In our view, there is a sound basis for invoking rule 2.1.02(1) in the circumstances of this case.
[13] On the motion, Mr. Hoang has not identified any circumstances that would justify ordering a re-hearing of an appeal by a differently constituted panel. He is merely attempting to re-argue what are in essence the same arguments advanced on the original appeal and in the post-hearing submissions. That is, that the trial judge erred in concluding that the offer letter of April 21, 2011 was not accepted and that Mr. Hoang was terminated for cause.
[14] Mr. Hoang is arguing that the appeal panel erred in law and in fact by upholding the trial judge’s order and so the appeal should be re-heard. As indicated by the panel in its previous endorsement, these are arguments that should be made to the Supreme Court of Canada on an application for leave to appeal.

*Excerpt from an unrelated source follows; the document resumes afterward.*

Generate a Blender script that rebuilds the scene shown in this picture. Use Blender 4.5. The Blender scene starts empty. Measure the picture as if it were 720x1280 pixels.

[15] It needs to be emphasized that rule 59.06 provides for a very narrow jurisdiction to set aside or vary an order made by a panel. Any motions relying on this rule will be monitored by the court under rule 2.1.02 to ensure that the motion is not frivolous, vexatious or otherwise an abuse of the process of the court: see for example, Gallos v. Toronto (City), 2014 ONCA 818. This case does not fit within the very narrow jurisdiction of rule 59.06, but is one that on its face fits within rule 2.1.02(1).
Disposition
[16] For these reasons, Mr. Hoang’s motion is dismissed under rule 2.1.02(1). Further, the court orders under rule 2.1.02(3) that he is prohibited from making any further motions in the proceeding without leave of the court.
[17] The respondents are entitled to costs of the motion in the amount of $1,500 inclusive of disbursements and HST.
“G.R. Strathy C.J.O.”
“H.S. LaForme J.A.”
"Grant Huscroft J.A."
[^1]: Rule 37.12.1(1) states: “Where a motion is on consent, unopposed or without notice under subrule 37.07(2), the motion may be heard in writing without the attendance of the parties, unless the court orders otherwise.”